Und hier kommt die titelgebende Nebelmaschine ins Spiel, mit der Messner ein fantastisches Symbol gewählt hat. Nicht nur für die Finanzierung(sprobleme) des ‚Theaters auf Lager‘.
Denn Lina und Leopold sollte auch ein multimediales Erlebnis werden. Laura, die Autorin des Stücks, wollte mit mehreren Beamern den Inhalt eines Laptops, „Hunderte mit Dateien gefüllte Ordner […] als Projektionen auf eine Leinwand“ werfen. Die Projektionen sollten das „Herz ihres Stückes“ werden. Die Idee mit der Leinwand wurde aber aufgegeben. Die Wiederholungen in den Fotos, Mails, Tabellen, die für Veronika zeigten, dass Korruption nicht kreativ ist, sollten begreifbarer gemacht werden. Um das zu gewährleisten, wollten sie das Licht, „das Strahlen selbst“ sichtbar machen.“ Dazu brauchten sie Nebelmaschinen, die nur Veronika, als Angestellte des Stadttheaters, besorgen konnte.
Andererseits symbolisiert die Nebelmaschine die Finanzwirtschaft. Im zweiten Akt des Stückes sagt ein höherer Manager der Regio International: „Wir handeln mit Investments … Und was heißt das? Wir handeln mit Ungewissheit.“ Zu dieser Ungewissheit, zu diesem Nebel passt, dass Werner Wending erst auf Seite 61 des Romans auftaucht; auf einem Foto aus Lauras Ordnern. Alles dreht sich um ihn, fassbar scheint der Vorstandsdirektor aber nicht. Oder doch? Diese Frage wird am Ende, so viel soll verraten werden, wirklich „unerwartet“ beantwortet.
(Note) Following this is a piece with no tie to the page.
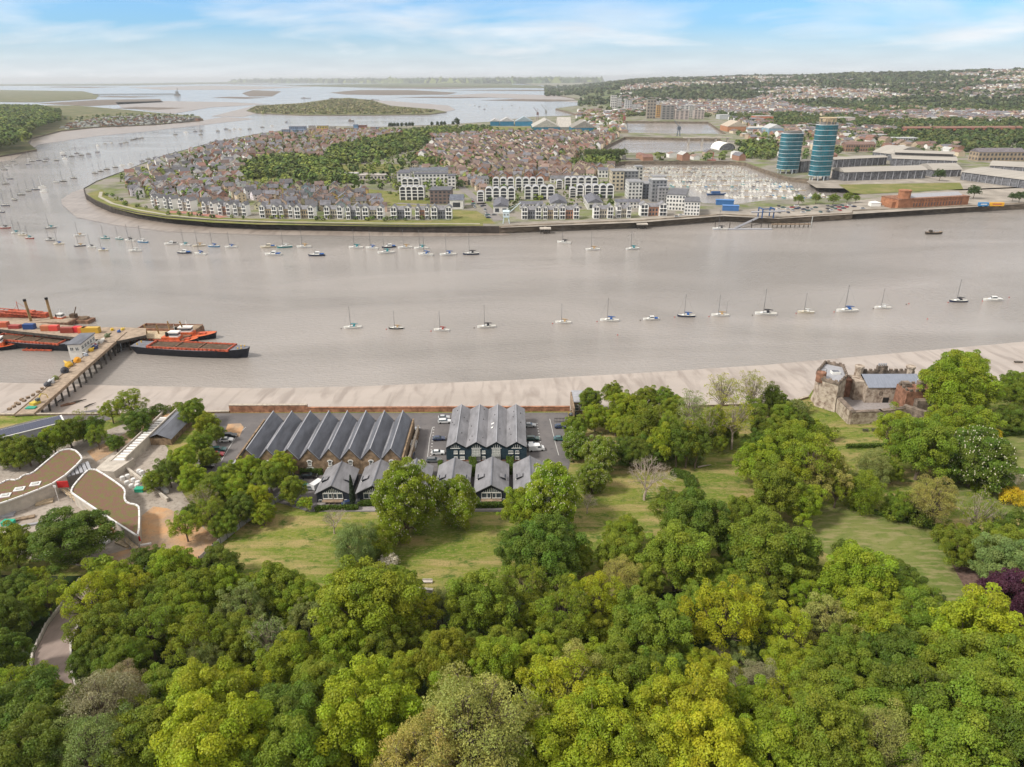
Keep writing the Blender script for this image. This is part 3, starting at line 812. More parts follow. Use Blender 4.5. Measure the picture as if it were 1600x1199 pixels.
# kind, colour, px, py, width px [, height ratio]
TL = [
 # beside the jetty and the ramp
 ('loose','fresh',203,628,40),('loose','fresh',172,640,32),('dome','dark',215,655,38),('shrub','dark',245,640,30),('dome','mid',300,640,38),('dome','fresh',322,660,36),
 ('dome','mid',335,675,30),('shrub','mid',275,636,26),('dome','mid',310,690,36),('dome','fresh',285,715,42),('dome','dark',262,735,40),('dome','fresh',300,745,44),
 ('dome','mid',240,748,34),('dome','mid',325,712,30),('dome','fresh',80,684,40),('dome','mid',105,672,42),('dome','dark',140,668,38),('wispy','olive',128,660,30),
 ('dome','mid',40,700,40),('dome','dark',4,700,40),('dome','dark',55,700,38),('loose','mid',150,680,30),('dome','dark',180,690,26),('shrub','dark',208,675,20),
 ('dome','mid',22,705,38),
 # in front of the warehouse
 ('dome','mid',330,760,46),('dome','fresh',365,758,48),('dome','lime',400,775,44),('dome','mid',420,740,50),('dome','fresh',440,725,42),('dome','mid',455,760,40),
 ('dome','dark',375,790,44),('loose','mid',330,800,46),('bare','bare',305,780,40),('dome','mid',350,815,40),('loose','fresh',288,818,44),('wispy','olive',320,778,36),
 ('dome','fresh',410,800,36),('small','mid',453,775,26),('small','fresh',478,785,22),('dome','dark',300,800,30),('dome','mid',355,740,38),('dome','fresh',385,728,40),
 # building site
 ('dome','dark',110,834,104,.62),('dome','mid',18,850,56),('dome','dark',25,918,52),('loose','mid',70,928,52),('dome','dark',0,960,64),('small','mid',158,886,40),
 ('loose','fresh',55,903,34),('dome','mid',42,950,40),('dome','dark',5,1015,60),
 # meadow
 ('chestnut','fresh',630,768,104),('chestnut','fresh',714,775,70),('bare','bare',520,812,52),('weeping','willow',554,845,72),('weeping','fresh',592,838,54),
 ('shrub','white',607,875,36),('chestnut','fresh',862,762,92),('dome','fresh',820,790,70),('dome','dark',862,850,108),('dome','dark',820,850,80),('dome','mid',900,870,58),
 # trees right of car parks
 ('dome','mid',922,622,38),('dome','mid',958,612,34),('dome','fresh',975,632,50),('dome','mid',1010,620,42),('dome','mid',1040,622,40),('dome','fresh',930,648,44),
 ('dome','fresh',962,660,36),('tall','mid',1012,660,46),('tall','fresh',1035,690,40),('wispy','willow',1080,640,52),('wispy','olive',1075,670,50),('wispy','khaki',1130,612,52),
 ('wispy','khaki',1175,608,46),('tall','dark',1205,620,28),('wispy','yellow',1150,650,54),('wispy','olive',1110,660,46),('dome','dark',1190,665,36),('dome','mid',1225,645,40),
 ('shrub','willow',1250,632,34),('dome','dark',1170,690,26),('chestnut','mid',898,690,44),('chestnut','mid',940,705,56),('chestnut','mid',925,740,50),('dome','dark',975,700,44),
 ('tall','dark',1060,690,40),('tall','dark',1090,690,42),('dome','dark',1000,705,44),('shrub','willow',1088,715,26),('dome','mid',1125,690,26),('dome','mid',900,665,40),
 ('dome','fresh',990,640,44),('dome','mid',1055,635,40),('bare','bare',1010,742,86),('bare','bare',918,785,40),('shrub','dark',1045,775,40),('shrub','dark',1055,700,34),('dome','mid',985,668,48),('dome','dark',1020,700,46),('tall','mid',1045,675,40),('tall','olive',1075,690,40),('dome','dark',1098,672,38),('tall','olive',1118,660,36),('dome','dark',985,700,40),('dome','mid',1140,672,32),('loose','mid',1180,640,40),('dome','mid',1215,625,34),
 # belt between the clearing and castle
 ('dome','mid',1215,672,50),('dome','olive',1235,690,76),('loose','olive',1270,715,90),('loose','khaki',1290,740,70),('dome','fresh',1190,720,70),('dome','mid',1215,760,84),
 ('loose','lime',1225,745,56),('dome','fresh',1255,780,60),('dome','dark',1250,655,34),('dome','dark',1190,690,40),('loose','olive',1310,760,50),('dome','mid',1165,800,60),
 ('dome','dark',1090,810,96),('loose','mid',1060,800,80),('dome','mid',1060,862,112),('dome','mid',1205,855,128),('dome','dark',1240,870,80),('dome','dark',1150,850,60),
 ('dome','mid',965,860,74),('dome','olive',975,830,60),('fine','khaki',972,900,64),('dome','mid',1010,905,60),
 # castle trees
 ('dome','fresh',1502,600,92,.9),('dome','mid',1474,582,38),('dome','fresh',1510,575,60),('loose','fresh',1400,670,62),('dome','mid',1445,690,84),('dome','olive',1515,668,74),('chestnut','dark',1530,705,92,.8),
 ('dome','mid',1588,598,40),('dome','mid',1597,612,44),('weeping','willow',1365,725,50),('weeping','olive',1350,760,60),('dome','mid',1395,735,30),('fine','khaki',1458,778,64),('dome','mid',1410,785,40),
 ('wispy','olive',1530,800,48),('wispy','willow',1555,815,40),('shrub','gold',1489,738,20),('shrub','gold',1584,772,34),('shrub','olive',1535,755,30),('shrub','mid',1520,736,40),
 ('shrub','dark',1545,745,40),('shrub','white',1582,745,24),('shrub','gold',1556,675,20),('shrub','dark',1440,800,44),('dome','mid',1505,850,56),('dome','mid',1560,850,70),
 ('dome','willow',1578,880,80),('dome','dark',1590,830,60),('dome','purple',1585,935,90),('shrub','dark',1320,855,34),('shrub','mid',1395,795,36),
 ('dome','fresh',1340,895,100),('shrub','white',1385,905,66),('shrub','white',1405,922,60),('dome','dark',1410,905,56),('dome','mid',1430,940,70),
 ('dome','fresh',1465,660,40),('dome','dark',1580,650,40),('shrub','mid',1290,672,36),('shrub','fresh',1268,662,34),('shrub','mid',1480,830,40),
 # wood, upper rows
 ('loose','lime',150,930,86),('loose','yellow',200,925,66),('dome','mid',245,935,66),('dome','olive',300,925,80),('dome','fresh',345,915,70),('loose','fresh',385,922,50),
 ('dome','mid',430,918,80),('loose','willow',380,945,70),('dome','fresh',470,935,70),('loose','willow',480,960,56),('dome','fresh',570,940,150,.85),('dome','mid',530,932,56),
 ('loose','mid',230,980,80),('dome','mid',158,985,76),('dome','dark',150,1025,60),('dome','fresh',285,965,70),('loose','olive',310,1000,90),('dome','mid',370,1000,80),('dome','mid',190,1030,66),
 ('fine','willow',320,1030,60),('wispy','willow',420,1000,60),('bare','bare',410,1020,34),('dome','fresh',450,1030,90),('loose','yellow',655,955,70),('dome','mid',750,935,110,.9),
 ('loose','willow',690,945,50),('dome','fresh',830,965,50),('loose','olive',880,960,100),('loose','lime',930,935,90),('dome','mid',880,1000,80),('dome','mid',1010,985,120),('dome','olive',940,990,70),
 ('dome','fresh',530,1010,90),('dome','mid',590,1010,80),('dome','olive',700,1030,100),('dome','fresh',770,1035,90),('dome','fresh',845,1030,80),('loose','mid',640,1000,60),
 ('loose','lime',1135,960,110),('loose','yellow',1230,985,80),('loose','khaki',1295,975,90),('dome','fresh',1370,970,100),('dome','mid',1080,950,80),('dome','mid',1180,930,80),
 ('loose','fresh',1260,930,60),('dome','mid',1450,980,90),('dome','lime',1535,990,120),('dome','willow',1460,955,50),('dome','mid',1320,1030,90),('dome','dark',1400,1020,90),('dome','mid',1480,1040,90),
 ('fine','buff',1125,1030,44),('loose','willow',1160,1030,50),('dome','dark',1040,1060,90),('dome','mid',970,1055,110),('dome','mid',1560,1050,110),('dome','fresh',1240,1040,80),
 # wood, lower rows
 ('fine','buff',165,1110,110),('fine','buff',190,1075,70),('loose','fresh',25,1075,74),('dome','dark',40,1110,110),('dome','dark',55,1170,110),('dome','mid',92,1112,74),('fine','willow',150,1165,100),
 ('dome','mid',220,1150,110),('dome','lime',330,1160,150,.9),('dome','fresh',320,1095,120),('loose','lime',370,1090,100),('dome','mid',260,1080,80),('dome','dark',440,1120,110),('dome','mid',450,1180,120),
 ('dome','lime',570,1110,150,.95),('dome','fresh',620,1060,80),('fine','khaki',735,1140,175,.95),('fine','khaki',660,1190,130),('dome','mid',500,1070,90),('loose','mid',610,1070,70),
 ('loose','lime',880,1085,130),('loose','khaki',905,1060,100),('dome','lime',930,1150,150),('dome','fresh',860,1160,120),('dome','lime',1075,1120,150),('loose','yellow',1040,1090,100),
 ('dome','lime',1100,1180,150),('fine','buff',1185,1070,70),('dome','fresh',1170,1110,90),('loose','fresh',1230,1110,90),('dome','mid',1300,1090,110),('dome','mid',1360,1120,110),('fine','khaki',1380,1160,100),
 ('dome','mid',1290,1160,130),('dome','dark',1450,1100,120),('dome','mid',1540,1110,130),('dome','mid',1500,1170,130),('dome','dark',1590,1170,120),('dome','fresh',1200,1180,120),('dome','olive',1010,1180,120),
 ('dome','mid',790,1010,70),('dome','dark',740,1010,50),('dome','mid',1010,1090,60),
]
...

Elena Messners Roman ist genau zur richtigen Zeit und, wie eine schnelle Google-Suche ergibt, mit dem perfekten Titel erschienen: „Letztendlich stochern noch alle im Nebel.“, meinte etwa der Hauptgeschäftsführer der Deutschen Schutzvereinigung für Wertpapierbesitz im Juli 2020 in Bezug auf die Wirecard-Krise. Und Ende August 2020 schrieb der Kurier (sehr optimistisch), dass sich in der Krise um die Commerzialbank Mattersburg […] „langsam die Nebel lichten“ würden. Elena Messner zeigt in Nebelmaschine, wie die Kunst diese Nebel lichten kann und man wünscht sich, die Krisen der Wirklichkeit würden so enden wie dieser tolle Roman.